| Task |
Return the lines exactly as they stand, from the first of the material through the line containing "2.345, -1, 0)], 0)".
### Given material ###
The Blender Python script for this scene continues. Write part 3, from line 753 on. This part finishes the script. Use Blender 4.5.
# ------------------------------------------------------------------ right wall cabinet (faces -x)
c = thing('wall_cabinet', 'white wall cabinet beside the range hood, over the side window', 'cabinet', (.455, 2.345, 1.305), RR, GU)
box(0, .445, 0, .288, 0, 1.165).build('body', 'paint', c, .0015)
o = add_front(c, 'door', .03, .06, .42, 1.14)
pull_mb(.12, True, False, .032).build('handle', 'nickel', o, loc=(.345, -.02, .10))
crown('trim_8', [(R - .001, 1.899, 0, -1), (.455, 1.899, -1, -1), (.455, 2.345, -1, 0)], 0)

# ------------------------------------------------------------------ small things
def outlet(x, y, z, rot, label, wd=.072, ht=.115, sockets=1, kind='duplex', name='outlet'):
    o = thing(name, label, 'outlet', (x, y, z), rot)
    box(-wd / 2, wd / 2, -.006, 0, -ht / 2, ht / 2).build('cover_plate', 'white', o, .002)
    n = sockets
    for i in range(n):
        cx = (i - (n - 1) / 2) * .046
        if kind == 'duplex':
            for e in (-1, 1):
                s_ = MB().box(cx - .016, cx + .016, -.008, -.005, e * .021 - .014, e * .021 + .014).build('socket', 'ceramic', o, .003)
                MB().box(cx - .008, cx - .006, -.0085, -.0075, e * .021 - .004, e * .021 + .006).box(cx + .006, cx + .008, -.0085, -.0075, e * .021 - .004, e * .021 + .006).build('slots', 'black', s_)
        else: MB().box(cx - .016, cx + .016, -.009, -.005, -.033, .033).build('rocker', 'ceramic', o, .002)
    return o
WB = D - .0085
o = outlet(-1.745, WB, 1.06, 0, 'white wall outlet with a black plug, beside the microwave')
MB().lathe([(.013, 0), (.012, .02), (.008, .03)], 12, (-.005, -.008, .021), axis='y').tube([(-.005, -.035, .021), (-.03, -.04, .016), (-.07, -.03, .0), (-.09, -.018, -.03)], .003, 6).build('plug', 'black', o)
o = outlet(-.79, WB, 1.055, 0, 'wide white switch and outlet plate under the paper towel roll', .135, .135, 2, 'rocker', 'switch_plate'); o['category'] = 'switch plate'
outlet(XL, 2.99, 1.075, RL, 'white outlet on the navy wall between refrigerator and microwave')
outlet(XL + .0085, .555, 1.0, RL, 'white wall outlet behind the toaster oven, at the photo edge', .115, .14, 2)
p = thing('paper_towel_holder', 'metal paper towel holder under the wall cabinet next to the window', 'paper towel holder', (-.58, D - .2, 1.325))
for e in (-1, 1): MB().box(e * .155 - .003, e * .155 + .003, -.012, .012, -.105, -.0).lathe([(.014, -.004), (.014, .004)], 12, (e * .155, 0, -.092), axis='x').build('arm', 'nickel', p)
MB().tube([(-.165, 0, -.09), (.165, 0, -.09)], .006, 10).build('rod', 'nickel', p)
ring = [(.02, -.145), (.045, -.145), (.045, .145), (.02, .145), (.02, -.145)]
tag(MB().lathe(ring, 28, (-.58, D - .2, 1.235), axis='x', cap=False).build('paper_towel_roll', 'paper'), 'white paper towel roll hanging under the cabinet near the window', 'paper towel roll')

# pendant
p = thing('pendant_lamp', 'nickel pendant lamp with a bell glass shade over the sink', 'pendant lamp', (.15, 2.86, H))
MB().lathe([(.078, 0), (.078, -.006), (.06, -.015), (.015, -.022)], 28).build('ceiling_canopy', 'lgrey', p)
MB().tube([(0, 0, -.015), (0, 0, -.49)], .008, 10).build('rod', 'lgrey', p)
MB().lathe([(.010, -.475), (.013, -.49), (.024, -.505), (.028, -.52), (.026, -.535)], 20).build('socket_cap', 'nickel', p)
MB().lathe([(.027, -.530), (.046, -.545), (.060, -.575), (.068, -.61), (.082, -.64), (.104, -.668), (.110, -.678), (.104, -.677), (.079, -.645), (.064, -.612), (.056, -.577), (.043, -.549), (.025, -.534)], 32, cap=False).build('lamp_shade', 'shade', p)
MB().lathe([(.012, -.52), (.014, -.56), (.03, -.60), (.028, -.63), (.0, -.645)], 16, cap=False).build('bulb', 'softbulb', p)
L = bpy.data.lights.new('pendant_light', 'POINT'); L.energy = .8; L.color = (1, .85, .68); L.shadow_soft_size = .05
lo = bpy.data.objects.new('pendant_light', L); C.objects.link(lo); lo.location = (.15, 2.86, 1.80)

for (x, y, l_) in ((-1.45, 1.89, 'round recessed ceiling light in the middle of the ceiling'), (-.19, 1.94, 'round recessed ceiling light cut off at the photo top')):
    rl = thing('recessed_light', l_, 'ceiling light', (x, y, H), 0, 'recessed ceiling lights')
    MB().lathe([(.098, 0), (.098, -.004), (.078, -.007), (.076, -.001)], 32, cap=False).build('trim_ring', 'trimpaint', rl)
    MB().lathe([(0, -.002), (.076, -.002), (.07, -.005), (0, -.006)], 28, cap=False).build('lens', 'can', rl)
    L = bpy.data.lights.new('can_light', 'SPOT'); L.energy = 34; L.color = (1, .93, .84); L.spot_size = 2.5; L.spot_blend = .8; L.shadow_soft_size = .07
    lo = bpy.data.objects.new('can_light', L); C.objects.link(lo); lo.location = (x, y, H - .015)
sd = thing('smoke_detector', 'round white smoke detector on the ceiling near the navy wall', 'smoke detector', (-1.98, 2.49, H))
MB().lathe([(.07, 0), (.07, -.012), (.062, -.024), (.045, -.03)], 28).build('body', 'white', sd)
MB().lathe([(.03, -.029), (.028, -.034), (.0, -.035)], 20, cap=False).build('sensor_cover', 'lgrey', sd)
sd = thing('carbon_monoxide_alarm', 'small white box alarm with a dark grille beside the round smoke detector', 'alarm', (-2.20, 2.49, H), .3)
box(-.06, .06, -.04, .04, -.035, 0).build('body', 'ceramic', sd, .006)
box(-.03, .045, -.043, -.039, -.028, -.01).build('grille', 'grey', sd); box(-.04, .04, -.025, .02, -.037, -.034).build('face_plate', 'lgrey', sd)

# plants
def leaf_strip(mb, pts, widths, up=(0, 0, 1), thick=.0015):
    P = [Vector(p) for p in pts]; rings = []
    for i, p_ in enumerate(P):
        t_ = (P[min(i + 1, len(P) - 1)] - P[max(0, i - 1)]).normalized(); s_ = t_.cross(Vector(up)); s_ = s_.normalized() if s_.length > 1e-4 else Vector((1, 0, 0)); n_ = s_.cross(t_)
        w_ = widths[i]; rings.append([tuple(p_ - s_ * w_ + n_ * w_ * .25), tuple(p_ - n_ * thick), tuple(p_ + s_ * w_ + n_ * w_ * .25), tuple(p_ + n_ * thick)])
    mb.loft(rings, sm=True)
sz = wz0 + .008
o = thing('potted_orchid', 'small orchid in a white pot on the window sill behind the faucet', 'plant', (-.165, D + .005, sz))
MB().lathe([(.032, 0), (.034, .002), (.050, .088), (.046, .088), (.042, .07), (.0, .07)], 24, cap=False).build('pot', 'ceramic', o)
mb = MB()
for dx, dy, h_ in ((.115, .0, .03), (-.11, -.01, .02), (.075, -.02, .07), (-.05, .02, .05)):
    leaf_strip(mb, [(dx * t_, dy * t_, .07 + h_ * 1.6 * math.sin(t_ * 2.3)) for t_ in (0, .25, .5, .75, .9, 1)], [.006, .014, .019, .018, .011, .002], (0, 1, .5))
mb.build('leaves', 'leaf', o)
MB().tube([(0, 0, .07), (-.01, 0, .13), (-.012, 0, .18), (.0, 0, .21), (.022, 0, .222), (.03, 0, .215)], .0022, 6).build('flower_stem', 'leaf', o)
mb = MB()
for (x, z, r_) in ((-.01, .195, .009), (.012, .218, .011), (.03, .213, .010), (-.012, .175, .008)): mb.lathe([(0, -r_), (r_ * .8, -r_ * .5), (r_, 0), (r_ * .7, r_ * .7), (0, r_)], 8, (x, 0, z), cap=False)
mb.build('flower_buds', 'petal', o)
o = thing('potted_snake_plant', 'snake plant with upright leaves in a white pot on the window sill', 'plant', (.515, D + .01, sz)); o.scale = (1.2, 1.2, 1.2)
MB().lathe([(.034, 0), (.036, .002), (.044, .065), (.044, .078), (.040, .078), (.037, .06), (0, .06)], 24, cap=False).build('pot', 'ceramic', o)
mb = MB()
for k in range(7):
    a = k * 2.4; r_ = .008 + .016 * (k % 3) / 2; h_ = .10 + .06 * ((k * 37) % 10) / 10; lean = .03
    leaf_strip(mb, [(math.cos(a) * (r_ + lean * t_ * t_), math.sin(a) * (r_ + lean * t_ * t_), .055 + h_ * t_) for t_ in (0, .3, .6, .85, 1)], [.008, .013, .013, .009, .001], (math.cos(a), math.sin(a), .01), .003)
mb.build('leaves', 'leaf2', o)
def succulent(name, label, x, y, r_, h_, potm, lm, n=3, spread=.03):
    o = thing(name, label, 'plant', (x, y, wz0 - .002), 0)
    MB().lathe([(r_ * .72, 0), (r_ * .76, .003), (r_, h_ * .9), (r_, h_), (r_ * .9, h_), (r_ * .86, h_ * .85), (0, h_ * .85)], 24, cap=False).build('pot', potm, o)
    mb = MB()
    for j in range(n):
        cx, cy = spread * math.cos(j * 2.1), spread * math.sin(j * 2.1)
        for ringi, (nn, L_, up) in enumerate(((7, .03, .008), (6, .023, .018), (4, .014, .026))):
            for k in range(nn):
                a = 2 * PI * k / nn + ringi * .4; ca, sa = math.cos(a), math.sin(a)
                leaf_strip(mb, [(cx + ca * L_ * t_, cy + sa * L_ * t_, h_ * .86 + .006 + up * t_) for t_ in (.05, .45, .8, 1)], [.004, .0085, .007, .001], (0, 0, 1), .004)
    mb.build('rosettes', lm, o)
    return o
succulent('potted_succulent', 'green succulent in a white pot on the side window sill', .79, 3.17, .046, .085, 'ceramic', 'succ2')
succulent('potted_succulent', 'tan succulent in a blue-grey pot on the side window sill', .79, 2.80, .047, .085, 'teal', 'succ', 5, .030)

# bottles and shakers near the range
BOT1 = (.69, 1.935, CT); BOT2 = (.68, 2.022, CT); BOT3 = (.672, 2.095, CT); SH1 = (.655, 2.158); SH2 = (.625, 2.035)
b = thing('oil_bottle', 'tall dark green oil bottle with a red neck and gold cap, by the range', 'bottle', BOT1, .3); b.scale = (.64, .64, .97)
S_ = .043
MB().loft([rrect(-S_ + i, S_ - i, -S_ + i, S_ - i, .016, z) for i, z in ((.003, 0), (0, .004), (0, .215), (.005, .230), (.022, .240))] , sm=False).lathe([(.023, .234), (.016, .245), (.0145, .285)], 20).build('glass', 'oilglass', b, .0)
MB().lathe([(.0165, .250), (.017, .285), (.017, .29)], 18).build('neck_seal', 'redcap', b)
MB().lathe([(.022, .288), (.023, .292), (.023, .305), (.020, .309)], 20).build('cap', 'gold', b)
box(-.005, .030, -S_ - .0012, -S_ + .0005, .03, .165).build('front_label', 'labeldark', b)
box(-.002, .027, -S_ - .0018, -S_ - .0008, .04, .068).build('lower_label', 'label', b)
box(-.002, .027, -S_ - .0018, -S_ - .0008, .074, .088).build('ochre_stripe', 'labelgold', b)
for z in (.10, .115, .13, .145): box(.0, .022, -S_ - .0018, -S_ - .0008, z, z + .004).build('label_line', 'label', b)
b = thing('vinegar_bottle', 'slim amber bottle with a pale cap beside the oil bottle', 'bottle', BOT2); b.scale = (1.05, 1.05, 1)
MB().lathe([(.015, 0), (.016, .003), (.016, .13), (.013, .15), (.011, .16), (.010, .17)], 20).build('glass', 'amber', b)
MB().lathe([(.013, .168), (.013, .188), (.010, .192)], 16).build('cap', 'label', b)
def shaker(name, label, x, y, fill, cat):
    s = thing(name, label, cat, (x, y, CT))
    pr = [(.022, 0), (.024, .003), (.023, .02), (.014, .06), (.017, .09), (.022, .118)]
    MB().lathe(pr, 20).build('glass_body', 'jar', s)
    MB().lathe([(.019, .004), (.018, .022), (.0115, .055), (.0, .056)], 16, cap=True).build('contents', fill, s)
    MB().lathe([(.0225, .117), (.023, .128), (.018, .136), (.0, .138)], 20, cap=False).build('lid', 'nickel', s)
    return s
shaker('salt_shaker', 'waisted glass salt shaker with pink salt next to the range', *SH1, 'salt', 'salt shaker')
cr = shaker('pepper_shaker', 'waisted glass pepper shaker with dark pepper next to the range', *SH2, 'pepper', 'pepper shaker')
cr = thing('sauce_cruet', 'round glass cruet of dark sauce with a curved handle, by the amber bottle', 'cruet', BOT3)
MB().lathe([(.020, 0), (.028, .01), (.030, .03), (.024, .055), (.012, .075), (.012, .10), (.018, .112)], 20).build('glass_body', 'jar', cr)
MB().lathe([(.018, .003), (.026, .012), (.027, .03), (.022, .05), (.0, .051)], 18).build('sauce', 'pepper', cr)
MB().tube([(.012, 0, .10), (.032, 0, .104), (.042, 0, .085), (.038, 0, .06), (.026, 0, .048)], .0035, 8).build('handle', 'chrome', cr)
###
| Result |
The Blender Python script for this scene continues. Write part 3, from line 753 on. This part finishes the script. Use Blender 4.5.
# ------------------------------------------------------------------ right wall cabinet (faces -x)
c = thing('wall_cabinet', 'white wall cabinet beside the range hood, over the side window', 'cabinet', (.455, 2.345, 1.305), RR, GU)
box(0, .445, 0, .288, 0, 1.165).build('body', 'paint', c, .0015)
o = add_front(c, 'door', .03, .06, .42, 1.14)
pull_mb(.12, True, False, .032).build('handle', 'nickel', o, loc=(.345, -.02, .10))
crown('trim_8', [(R - .001, 1.899, 0, -1), (.455, 1.899, -1, -1), (.455, 2.345, -1, 0)], 0)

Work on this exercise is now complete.